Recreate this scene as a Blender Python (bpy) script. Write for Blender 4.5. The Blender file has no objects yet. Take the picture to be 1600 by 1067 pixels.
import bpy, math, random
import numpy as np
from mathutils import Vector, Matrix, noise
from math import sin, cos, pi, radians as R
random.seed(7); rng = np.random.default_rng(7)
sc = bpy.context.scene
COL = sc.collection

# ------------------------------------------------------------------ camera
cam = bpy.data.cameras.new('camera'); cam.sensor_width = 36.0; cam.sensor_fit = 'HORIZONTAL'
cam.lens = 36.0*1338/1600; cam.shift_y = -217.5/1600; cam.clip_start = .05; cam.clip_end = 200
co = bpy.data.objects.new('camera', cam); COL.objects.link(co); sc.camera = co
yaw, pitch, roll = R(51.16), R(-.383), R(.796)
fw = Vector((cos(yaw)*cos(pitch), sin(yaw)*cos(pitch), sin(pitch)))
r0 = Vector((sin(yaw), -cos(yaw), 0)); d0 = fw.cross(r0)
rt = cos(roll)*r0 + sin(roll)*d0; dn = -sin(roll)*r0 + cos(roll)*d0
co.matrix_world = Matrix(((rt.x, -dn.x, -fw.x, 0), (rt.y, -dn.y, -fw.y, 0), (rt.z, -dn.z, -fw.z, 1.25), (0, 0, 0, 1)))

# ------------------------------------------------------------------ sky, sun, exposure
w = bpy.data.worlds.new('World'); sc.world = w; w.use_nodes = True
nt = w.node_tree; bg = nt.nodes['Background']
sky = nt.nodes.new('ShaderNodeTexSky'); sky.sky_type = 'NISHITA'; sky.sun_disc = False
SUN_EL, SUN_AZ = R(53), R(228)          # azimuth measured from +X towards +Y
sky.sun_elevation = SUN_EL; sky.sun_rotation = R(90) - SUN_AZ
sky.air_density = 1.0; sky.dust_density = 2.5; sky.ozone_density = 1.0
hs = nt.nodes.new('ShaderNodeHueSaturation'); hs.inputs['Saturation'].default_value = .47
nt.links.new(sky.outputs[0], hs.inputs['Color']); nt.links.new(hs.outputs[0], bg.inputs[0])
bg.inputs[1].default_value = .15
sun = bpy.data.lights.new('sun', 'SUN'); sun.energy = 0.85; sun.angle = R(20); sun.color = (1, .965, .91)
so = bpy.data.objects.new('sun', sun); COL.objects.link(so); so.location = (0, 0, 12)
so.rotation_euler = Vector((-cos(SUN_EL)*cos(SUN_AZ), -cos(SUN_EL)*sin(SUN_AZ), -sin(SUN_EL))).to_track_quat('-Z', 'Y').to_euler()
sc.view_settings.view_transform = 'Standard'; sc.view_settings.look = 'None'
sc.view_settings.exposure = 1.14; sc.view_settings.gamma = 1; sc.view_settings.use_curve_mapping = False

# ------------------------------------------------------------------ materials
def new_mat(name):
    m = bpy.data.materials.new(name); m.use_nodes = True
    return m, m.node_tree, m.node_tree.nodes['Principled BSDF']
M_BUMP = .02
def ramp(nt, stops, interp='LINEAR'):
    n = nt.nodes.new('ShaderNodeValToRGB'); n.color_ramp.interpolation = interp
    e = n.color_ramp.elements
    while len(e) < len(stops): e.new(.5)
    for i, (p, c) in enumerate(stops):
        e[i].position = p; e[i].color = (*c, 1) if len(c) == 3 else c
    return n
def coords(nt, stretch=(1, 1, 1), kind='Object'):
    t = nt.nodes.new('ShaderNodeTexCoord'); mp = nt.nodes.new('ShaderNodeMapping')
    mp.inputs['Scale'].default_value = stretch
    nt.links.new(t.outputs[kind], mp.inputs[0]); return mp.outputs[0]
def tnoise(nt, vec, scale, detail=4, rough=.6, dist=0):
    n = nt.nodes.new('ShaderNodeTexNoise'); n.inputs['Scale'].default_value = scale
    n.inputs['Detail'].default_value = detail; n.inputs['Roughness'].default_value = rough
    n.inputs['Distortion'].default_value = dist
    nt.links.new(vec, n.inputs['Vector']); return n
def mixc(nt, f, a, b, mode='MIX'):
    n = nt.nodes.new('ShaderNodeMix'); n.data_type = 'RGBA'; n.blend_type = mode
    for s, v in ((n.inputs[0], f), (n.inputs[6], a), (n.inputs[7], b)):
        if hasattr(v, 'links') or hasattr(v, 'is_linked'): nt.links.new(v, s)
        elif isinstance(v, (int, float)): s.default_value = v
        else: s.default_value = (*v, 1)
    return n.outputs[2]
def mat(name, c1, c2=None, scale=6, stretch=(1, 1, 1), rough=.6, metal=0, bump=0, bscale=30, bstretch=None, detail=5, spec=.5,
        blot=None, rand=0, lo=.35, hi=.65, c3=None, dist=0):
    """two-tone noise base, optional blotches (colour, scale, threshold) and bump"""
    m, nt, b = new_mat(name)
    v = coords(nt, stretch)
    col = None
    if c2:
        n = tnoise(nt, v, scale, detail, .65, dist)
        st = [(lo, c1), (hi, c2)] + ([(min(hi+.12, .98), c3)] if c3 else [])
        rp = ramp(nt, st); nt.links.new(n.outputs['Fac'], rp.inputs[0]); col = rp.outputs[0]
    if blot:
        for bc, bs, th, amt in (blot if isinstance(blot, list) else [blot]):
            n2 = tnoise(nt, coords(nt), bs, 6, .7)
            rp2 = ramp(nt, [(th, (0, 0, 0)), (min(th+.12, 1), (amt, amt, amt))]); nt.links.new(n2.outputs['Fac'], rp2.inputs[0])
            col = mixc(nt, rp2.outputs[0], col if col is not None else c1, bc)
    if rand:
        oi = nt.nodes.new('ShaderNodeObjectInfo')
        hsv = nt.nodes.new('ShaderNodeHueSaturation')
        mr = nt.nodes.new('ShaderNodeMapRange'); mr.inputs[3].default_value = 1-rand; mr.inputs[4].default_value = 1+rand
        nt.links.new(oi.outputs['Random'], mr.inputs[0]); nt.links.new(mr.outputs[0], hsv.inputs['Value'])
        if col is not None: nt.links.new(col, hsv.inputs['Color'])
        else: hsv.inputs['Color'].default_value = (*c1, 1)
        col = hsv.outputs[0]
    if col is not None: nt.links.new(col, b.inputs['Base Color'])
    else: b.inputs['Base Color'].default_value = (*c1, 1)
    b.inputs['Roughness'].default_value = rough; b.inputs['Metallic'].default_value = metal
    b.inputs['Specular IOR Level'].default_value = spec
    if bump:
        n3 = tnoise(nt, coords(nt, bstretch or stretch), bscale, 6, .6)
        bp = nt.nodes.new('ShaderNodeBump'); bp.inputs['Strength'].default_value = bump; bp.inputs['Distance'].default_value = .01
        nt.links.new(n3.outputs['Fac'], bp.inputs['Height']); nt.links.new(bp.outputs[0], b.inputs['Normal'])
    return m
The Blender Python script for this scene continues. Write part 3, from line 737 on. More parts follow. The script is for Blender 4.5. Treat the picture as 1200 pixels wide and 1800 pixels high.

### Exercise requirements:
Transcribe every record above exactly as it appears.

### Task response:
Recreate this scene as a Blender Python (bpy) script. Write for Blender 4.5. The Blender file has no objects yet. Take the picture to be 1600 by 1067 pixels.
import bpy, math, random
import numpy as np
from mathutils import Vector, Matrix, noise
from math import sin, cos, pi, radians as R
random.seed(7); rng = np.random.default_rng(7)
sc = bpy.context.scene
COL = sc.collection

# ------------------------------------------------------------------ camera
cam = bpy.data.cameras.new('camera'); cam.sensor_width = 36.0; cam.sensor_fit = 'HORIZONTAL'
cam.lens = 36.0*1338/1600; cam.shift_y = -217.5/1600; cam.clip_start = .05; cam.clip_end = 200
co = bpy.data.objects.new('camera', cam); COL.objects.link(co); sc.camera = co
yaw, pitch, roll = R(51.16), R(-.383), R(.796)
fw = Vector((cos(yaw)*cos(pitch), sin(yaw)*cos(pitch), sin(pitch)))
r0 = Vector((sin(yaw), -cos(yaw), 0)); d0 = fw.cross(r0)
rt = cos(roll)*r0 + sin(roll)*d0; dn = -sin(roll)*r0 + cos(roll)*d0
co.matrix_world = Matrix(((rt.x, -dn.x, -fw.x, 0), (rt.y, -dn.y, -fw.y, 0), (rt.z, -dn.z, -fw.z, 1.25), (0, 0, 0, 1)))

# ------------------------------------------------------------------ sky, sun, exposure
w = bpy.data.worlds.new('World'); sc.world = w; w.use_nodes = True
nt = w.node_tree; bg = nt.nodes['Background']
sky = nt.nodes.new('ShaderNodeTexSky'); sky.sky_type = 'NISHITA'; sky.sun_disc = False
SUN_EL, SUN_AZ = R(53), R(228)          # azimuth measured from +X towards +Y
sky.sun_elevation = SUN_EL; sky.sun_rotation = R(90) - SUN_AZ
sky.air_density = 1.0; sky.dust_density = 2.5; sky.ozone_density = 1.0
hs = nt.nodes.new('ShaderNodeHueSaturation'); hs.inputs['Saturation'].default_value = .47
nt.links.new(sky.outputs[0], hs.inputs['Color']); nt.links.new(hs.outputs[0], bg.inputs[0])
bg.inputs[1].default_value = .15
sun = bpy.data.lights.new('sun', 'SUN'); sun.energy = 0.85; sun.angle = R(20); sun.color = (1, .965, .91)
so = bpy.data.objects.new('sun', sun); COL.objects.link(so); so.location = (0, 0, 12)
so.rotation_euler = Vector((-cos(SUN_EL)*cos(SUN_AZ), -cos(SUN_EL)*sin(SUN_AZ), -sin(SUN_EL))).to_track_quat('-Z', 'Y').to_euler()
sc.view_settings.view_transform = 'Standard'; sc.view_settings.look = 'None'
sc.view_settings.exposure = 1.14; sc.view_settings.gamma = 1; sc.view_settings.use_curve_mapping = False

# ------------------------------------------------------------------ materials
def new_mat(name):
    m = bpy.data.materials.new(name); m.use_nodes = True
    return m, m.node_tree, m.node_tree.nodes['Principled BSDF']
M_BUMP = .02
def ramp(nt, stops, interp='LINEAR'):
    n = nt.nodes.new('ShaderNodeValToRGB'); n.color_ramp.interpolation = interp
    e = n.color_ramp.elements
    while len(e) < len(stops): e.new(.5)
    for i, (p, c) in enumerate(stops):
        e[i].position = p; e[i].color = (*c, 1) if len(c) == 3 else c
    return n
def coords(nt, stretch=(1, 1, 1), kind='Object'):
    t = nt.nodes.new('ShaderNodeTexCoord'); mp = nt.nodes.new('ShaderNodeMapping')
    mp.inputs['Scale'].default_value = stretch
    nt.links.new(t.outputs[kind], mp.inputs[0]); return mp.outputs[0]
def tnoise(nt, vec, scale, detail=4, rough=.6, dist=0):
    n = nt.nodes.new('ShaderNodeTexNoise'); n.inputs['Scale'].default_value = scale
    n.inputs['Detail'].default_value = detail; n.inputs['Roughness'].default_value = rough
    n.inputs['Distortion'].default_value = dist
    nt.links.new(vec, n.inputs['Vector']); return n
def mixc(nt, f, a, b, mode='MIX'):
    n = nt.nodes.new('ShaderNodeMix'); n.data_type = 'RGBA'; n.blend_type = mode
    for s, v in ((n.inputs[0], f), (n.inputs[6], a), (n.inputs[7], b)):
        if hasattr(v, 'links') or hasattr(v, 'is_linked'): nt.links.new(v, s)
        elif isinstance(v, (int, float)): s.default_value = v
        else: s.default_value = (*v, 1)
    return n.outputs[2]
def mat(name, c1, c2=None, scale=6, stretch=(1, 1, 1), rough=.6, metal=0, bump=0, bscale=30, bstretch=None, detail=5, spec=.5,
        blot=None, rand=0, lo=.35, hi=.65, c3=None, dist=0):
    """two-tone noise base, optional blotches (colour, scale, threshold) and bump"""
    m, nt, b = new_mat(name)
    v = coords(nt, stretch)
    col = None
    if c2:
        n = tnoise(nt, v, scale, detail, .65, dist)
        st = [(lo, c1), (hi, c2)] + ([(min(hi+.12, .98), c3)] if c3 else [])
        rp = ramp(nt, st); nt.links.new(n.outputs['Fac'], rp.inputs[0]); col = rp.outputs[0]
    if blot:
        for bc, bs, th, amt in (blot if isinstance(blot, list) else [blot]):
            n2 = tnoise(nt, coords(nt), bs, 6, .7)
            rp2 = ramp(nt, [(th, (0, 0, 0)), (min(th+.12, 1), (amt, amt, amt))]); nt.links.new(n2.outputs['Fac'], rp2.inputs[0])
            col = mixc(nt, rp2.outputs[0], col if col is not None else c1, bc)
    if rand:
        oi = nt.nodes.new('ShaderNodeObjectInfo')
        hsv = nt.nodes.new('ShaderNodeHueSaturation')
        mr = nt.nodes.new('ShaderNodeMapRange'); mr.inputs[3].default_value = 1-rand; mr.inputs[4].default_value = 1+rand
        nt.links.new(oi.outputs['Random'], mr.inputs[0]); nt.links.new(mr.outputs[0], hsv.inputs['Value'])
        if col is not None: nt.links.new(col, hsv.inputs['Color'])
        else: hsv.inputs['Color'].default_value = (*c1, 1)
        col = hsv.outputs[0]
    if col is not None: nt.links.new(col, b.inputs['Base Color'])
    else: b.inputs['Base Color'].default_value = (*c1, 1)
    b.inputs['Roughness'].default_value = rough; b.inputs['Metallic'].default_value = metal
    b.inputs['Specular IOR Level'].default_value = spec
    if bump:
        n3 = tnoise(nt, coords(nt, bstretch or stretch), bscale, 6, .6)
        bp = nt.nodes.new('ShaderNodeBump'); bp.inputs['Strength'].default_value = bump; bp.inputs['Distance'].default_value = .01
        nt.links.new(n3.outputs['Fac'], bp.inputs['Height']); nt.links.new(bp.outputs[0], b.inputs['Normal'])
    return m
The Blender Python script for this scene continues. Write part 3, from line 737 on. More parts follow. The script is for Blender 4.5. Treat the picture as 1200 pixels wide and 1800 pixels high.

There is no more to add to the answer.